P.S. there may have been some eating ice cream and brownies (with chocolate sauce) with my roommates while watching "Girls Just Want to Have Fun!" in this equation as well.

Wednesday, February 01, 2006

Getting past the hurt...and pass me a paper bag.

Whether it's intentional or not, when someone hurts me emotionally, I have a very hard time understanding it from his or her point of view and understanding why he or she decided to hurt my feelings or....getting over it. My sister recently told me not to let "him" know that he's hurt me. Not to give him that satisfacation...but I don't think I'm capable of doing this. However, it's not just hurt I've been feeling about this, but also confusion, anger, worry, guilt, triumph, regret...and the list goes on.

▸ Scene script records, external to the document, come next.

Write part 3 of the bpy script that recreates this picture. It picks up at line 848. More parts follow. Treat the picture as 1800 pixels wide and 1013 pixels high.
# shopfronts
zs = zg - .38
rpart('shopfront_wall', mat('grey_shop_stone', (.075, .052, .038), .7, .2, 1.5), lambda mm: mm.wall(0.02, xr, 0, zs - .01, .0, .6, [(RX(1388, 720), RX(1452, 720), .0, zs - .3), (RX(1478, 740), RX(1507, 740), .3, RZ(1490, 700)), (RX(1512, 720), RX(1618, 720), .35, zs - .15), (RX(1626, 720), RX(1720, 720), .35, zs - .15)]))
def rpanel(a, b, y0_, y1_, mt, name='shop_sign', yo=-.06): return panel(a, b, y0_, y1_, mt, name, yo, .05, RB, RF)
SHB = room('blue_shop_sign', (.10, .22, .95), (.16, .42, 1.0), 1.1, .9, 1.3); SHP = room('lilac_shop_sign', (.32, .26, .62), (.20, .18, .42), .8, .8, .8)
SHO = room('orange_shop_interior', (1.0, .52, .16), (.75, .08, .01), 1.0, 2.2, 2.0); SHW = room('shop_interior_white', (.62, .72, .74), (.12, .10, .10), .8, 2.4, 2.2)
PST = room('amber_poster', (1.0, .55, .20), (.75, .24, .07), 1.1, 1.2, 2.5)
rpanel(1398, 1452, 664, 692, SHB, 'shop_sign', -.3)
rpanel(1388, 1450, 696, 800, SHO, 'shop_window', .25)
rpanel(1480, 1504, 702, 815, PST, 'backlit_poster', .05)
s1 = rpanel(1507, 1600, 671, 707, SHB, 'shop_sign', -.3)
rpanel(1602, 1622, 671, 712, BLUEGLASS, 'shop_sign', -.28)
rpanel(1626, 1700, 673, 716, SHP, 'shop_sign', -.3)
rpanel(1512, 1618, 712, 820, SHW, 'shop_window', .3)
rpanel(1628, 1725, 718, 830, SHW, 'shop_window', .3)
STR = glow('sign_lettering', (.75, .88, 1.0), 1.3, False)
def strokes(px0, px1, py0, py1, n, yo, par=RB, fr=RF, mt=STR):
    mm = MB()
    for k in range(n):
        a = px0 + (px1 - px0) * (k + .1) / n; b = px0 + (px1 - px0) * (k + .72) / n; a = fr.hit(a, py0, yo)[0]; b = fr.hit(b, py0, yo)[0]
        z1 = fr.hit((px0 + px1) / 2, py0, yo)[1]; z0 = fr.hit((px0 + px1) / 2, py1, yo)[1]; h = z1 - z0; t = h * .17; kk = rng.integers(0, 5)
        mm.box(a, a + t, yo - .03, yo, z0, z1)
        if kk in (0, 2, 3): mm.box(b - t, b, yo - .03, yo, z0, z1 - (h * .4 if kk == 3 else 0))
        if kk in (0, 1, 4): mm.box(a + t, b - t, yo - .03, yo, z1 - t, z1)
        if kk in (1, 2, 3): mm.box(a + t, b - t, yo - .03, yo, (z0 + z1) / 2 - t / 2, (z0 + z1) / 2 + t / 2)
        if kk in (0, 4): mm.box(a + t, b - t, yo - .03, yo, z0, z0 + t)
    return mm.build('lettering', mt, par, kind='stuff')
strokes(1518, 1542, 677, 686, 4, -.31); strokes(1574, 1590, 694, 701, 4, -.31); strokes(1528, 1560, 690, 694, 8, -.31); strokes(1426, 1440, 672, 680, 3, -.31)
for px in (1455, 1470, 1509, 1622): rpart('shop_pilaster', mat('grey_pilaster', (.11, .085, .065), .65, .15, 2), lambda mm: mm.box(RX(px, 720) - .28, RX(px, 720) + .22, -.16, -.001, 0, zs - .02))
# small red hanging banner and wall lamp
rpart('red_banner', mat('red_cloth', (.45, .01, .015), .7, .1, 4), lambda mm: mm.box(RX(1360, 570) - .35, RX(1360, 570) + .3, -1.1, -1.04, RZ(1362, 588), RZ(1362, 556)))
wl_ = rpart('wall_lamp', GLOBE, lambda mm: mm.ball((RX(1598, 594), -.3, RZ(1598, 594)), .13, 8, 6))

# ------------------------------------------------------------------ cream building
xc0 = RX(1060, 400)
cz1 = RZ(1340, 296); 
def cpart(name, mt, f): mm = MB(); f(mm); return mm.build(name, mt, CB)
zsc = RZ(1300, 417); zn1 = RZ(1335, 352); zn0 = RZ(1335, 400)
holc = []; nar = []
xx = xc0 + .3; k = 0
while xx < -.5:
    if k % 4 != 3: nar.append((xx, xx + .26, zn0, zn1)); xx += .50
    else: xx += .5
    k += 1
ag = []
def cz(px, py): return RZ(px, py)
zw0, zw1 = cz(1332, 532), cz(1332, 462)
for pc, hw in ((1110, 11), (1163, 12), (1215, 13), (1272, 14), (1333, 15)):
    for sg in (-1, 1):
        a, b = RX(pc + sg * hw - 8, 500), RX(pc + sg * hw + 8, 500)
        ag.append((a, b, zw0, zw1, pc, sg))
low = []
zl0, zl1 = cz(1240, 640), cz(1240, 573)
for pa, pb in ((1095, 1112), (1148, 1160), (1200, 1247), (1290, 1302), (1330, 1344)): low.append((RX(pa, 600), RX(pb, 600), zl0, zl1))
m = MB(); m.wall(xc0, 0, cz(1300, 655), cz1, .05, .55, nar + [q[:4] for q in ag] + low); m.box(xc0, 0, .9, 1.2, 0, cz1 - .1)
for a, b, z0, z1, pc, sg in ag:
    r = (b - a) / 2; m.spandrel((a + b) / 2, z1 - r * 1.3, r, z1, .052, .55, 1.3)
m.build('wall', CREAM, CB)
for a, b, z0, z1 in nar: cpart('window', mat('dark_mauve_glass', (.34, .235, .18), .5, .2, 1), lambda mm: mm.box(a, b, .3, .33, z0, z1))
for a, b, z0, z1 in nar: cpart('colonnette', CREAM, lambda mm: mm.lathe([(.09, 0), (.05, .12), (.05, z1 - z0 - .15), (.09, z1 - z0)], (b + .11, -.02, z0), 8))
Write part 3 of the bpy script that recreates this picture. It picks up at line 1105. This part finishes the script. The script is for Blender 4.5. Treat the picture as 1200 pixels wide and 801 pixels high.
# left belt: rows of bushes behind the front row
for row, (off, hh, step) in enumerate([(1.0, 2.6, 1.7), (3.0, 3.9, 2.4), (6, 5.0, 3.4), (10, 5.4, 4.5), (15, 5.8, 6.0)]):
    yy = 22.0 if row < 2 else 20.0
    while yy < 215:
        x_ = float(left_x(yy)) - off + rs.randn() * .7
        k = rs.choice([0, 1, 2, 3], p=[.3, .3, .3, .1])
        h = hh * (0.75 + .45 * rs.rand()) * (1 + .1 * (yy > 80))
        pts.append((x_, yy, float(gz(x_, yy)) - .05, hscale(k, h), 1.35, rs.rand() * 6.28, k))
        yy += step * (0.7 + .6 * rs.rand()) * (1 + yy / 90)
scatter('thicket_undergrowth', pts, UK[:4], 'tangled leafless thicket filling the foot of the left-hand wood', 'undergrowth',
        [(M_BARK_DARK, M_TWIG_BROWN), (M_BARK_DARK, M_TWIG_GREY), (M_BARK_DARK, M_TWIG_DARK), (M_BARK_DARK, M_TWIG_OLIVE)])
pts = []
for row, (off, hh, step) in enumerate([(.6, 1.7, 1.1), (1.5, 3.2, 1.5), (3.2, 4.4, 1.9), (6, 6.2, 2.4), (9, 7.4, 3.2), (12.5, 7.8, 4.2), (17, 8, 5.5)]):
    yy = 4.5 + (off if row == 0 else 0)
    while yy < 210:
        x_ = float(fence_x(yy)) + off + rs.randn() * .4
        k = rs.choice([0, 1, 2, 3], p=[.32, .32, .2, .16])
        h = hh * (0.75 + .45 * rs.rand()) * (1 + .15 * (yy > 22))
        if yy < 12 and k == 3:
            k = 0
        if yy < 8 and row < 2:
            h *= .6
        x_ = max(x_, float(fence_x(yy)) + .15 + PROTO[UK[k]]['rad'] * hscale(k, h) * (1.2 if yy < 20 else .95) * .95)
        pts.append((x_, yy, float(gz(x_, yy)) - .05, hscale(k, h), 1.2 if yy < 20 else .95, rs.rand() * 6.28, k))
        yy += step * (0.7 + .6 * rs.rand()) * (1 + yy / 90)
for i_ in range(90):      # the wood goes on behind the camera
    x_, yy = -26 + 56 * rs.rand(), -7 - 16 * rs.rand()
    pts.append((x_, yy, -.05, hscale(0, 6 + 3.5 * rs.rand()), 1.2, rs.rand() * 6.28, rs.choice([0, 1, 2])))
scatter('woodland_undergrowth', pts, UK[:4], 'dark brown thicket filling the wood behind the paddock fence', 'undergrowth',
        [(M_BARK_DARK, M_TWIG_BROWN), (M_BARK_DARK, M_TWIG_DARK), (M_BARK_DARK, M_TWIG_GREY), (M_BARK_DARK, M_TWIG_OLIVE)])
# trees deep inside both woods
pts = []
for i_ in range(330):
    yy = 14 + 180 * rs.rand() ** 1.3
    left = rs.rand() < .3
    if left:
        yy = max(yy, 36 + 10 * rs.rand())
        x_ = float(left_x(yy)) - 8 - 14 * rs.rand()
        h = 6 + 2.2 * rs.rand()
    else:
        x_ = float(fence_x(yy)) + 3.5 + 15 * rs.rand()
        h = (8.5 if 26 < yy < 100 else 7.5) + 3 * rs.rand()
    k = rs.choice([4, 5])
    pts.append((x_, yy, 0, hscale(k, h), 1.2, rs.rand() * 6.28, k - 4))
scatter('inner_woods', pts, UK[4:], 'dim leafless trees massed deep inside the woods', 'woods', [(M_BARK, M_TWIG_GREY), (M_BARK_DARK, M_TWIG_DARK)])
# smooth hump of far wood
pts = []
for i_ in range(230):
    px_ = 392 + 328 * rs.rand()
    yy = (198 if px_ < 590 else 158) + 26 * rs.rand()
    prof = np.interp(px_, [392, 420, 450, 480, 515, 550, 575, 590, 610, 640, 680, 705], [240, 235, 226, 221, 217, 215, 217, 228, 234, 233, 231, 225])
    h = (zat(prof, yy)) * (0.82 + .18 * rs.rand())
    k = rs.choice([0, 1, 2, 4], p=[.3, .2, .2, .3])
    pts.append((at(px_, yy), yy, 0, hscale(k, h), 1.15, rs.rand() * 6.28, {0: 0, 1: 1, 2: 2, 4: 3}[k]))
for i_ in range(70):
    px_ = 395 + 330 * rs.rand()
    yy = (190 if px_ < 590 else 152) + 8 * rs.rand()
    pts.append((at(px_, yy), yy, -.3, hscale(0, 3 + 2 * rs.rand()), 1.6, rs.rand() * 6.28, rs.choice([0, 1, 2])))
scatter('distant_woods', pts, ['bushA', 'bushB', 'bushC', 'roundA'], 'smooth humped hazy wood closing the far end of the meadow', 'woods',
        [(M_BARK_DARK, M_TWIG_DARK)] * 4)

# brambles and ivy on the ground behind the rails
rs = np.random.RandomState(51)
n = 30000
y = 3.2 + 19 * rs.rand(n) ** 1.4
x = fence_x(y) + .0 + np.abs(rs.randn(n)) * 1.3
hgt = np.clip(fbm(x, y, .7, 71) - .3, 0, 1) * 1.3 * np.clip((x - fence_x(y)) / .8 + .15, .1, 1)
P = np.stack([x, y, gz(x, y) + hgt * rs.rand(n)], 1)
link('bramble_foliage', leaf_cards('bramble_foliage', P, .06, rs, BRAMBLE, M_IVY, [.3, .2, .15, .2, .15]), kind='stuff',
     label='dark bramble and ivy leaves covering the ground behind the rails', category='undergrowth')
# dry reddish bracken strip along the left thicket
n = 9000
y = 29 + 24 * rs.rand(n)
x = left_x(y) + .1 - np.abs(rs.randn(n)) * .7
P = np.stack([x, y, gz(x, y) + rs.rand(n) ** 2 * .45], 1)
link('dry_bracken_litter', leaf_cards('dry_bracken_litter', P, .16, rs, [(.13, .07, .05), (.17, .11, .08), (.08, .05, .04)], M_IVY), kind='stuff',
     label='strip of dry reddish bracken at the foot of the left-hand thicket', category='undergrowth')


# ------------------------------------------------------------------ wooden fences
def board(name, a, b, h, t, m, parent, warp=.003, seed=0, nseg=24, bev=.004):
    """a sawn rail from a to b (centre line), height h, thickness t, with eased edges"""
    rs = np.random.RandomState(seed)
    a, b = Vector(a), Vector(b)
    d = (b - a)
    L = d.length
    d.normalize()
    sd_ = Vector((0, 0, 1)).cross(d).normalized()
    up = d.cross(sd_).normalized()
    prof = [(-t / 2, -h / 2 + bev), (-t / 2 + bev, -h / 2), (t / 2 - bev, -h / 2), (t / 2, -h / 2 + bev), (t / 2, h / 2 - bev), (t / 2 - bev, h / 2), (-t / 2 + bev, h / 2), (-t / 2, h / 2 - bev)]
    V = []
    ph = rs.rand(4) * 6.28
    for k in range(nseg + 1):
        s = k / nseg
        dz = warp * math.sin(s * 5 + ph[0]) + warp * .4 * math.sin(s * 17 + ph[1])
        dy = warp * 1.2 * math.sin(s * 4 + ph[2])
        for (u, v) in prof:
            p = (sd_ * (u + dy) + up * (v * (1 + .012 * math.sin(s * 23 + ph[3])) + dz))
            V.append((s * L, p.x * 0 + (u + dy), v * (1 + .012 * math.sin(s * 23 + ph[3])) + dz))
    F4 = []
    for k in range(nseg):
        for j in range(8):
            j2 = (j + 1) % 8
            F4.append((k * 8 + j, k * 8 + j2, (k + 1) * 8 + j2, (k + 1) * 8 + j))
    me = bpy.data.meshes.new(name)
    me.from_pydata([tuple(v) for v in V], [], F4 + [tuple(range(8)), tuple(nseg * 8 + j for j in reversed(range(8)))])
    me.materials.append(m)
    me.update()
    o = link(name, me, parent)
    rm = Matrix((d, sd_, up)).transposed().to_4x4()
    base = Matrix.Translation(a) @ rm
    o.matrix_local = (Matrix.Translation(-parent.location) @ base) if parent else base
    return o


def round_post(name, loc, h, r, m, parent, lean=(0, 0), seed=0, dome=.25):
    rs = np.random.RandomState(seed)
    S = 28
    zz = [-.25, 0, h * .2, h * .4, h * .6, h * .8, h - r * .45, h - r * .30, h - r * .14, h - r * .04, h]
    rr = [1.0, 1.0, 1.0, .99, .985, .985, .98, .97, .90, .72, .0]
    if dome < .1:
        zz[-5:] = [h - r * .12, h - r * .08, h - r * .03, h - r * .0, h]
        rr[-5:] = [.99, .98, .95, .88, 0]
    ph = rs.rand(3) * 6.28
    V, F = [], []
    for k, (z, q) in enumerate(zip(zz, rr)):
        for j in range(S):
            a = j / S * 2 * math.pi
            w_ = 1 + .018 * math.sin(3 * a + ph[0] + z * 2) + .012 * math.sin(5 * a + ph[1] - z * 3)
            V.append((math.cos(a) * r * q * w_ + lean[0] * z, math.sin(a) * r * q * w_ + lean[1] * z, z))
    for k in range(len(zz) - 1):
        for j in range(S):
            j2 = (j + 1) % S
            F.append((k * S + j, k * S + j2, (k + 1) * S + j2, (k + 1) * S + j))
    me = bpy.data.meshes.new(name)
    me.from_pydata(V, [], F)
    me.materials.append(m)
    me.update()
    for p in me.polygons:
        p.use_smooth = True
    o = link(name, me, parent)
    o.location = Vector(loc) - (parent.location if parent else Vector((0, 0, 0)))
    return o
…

Thirty minutes ago I received a long awaited phone call. I phone call that I hoped would offer me some "closure". The phone call that would let me know that he's alright so that I can stop worrying and obsessing about him. Well, I didn't get that. Instead, I got the same old bull-shit that he's been giving me for the past two months. With a shaking voice I expressed my anger, something that I wanted so hard not to do and after it was over, I hyperventilated on the toilet. If you've never done that (I mean hyperventilate), it's quite a freaky experience...which, for me, included a gasping for air/crying combination, along with wildy shaking legs and body, numb, tingly lips and fingers and 5 minutes of feeling completely out of control...followed by 10 minutes of muffled sobbing in my pillow (so as not to scare my landlords).

I'm not writing this for sympathy...seriously, I just need to get it out because I don't want to have to deal with this anymore. Plus, I know this reaction is not isolated to a stupid two month relationship. I'm stressed and anxious about other things in my life, which this just makes worse. So, seriously it's enough. I've had enough. Seriously. ENOUGH.